伊達家と愛姫

米沢城の愛姫と政宗

天正7年(1579)の冬に伊達家に嫁入りした愛姫ですが、正式な婚礼は同9年の正月といわれています。当時、米沢城には政宗の父・輝宗と、母で最上家出身の義姫と、政宗の1歳下の弟・小次郎がいました。また、政宗の祖母で岩城家出身の久保姫も存命でしたが、福島の杉目城(現在の県庁)に隠居していました。

そこで、政宗の教育係であった片倉小十郎の姉・喜多が愛姫の侍女となり、同様に政宗の師である虎哉宗乙らにより、愛姫は伊達家の嫁として徹底的に教育を受けたものと思われます。

婚礼の年の夏、15歳になった政宗は、相馬氏との戦さで初陣を果たします。政宗の曽祖父・稙宗は、子の晴宗との争いに敗れたため伊具郡丸森城(宮城県丸森町)に隠居しましたが、その死後、丸森周辺は相馬氏が支配していました。このため、輝宗と政宗は伊具郡内を断続的に転戦し、天正12年(1584)に田村清顕らの仲介で相馬氏と和睦し、旧領奪還に成功します。

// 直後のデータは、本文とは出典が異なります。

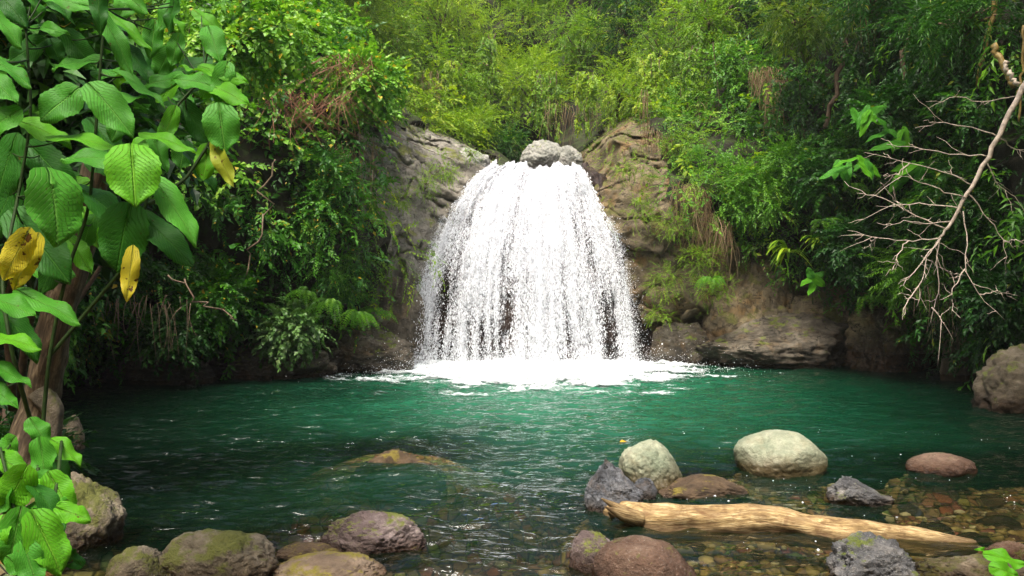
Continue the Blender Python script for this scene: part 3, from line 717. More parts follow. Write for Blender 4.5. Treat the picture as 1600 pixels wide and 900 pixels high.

同年秋、会津の芦名盛隆が家臣に殺されたため、その妻で輝宗の妹との間に前年生まれたばかりの亀王丸が、芦名家を継ぎました。そして、これにあわせるように輝宗も隠居し、18歳の政宗が家督しました。隠居した輝宗夫妻は、米沢城の西の館山城に移りますので、17歳の愛姫は、一国一城の主の妻として、伊達家の内政を任せられることになります。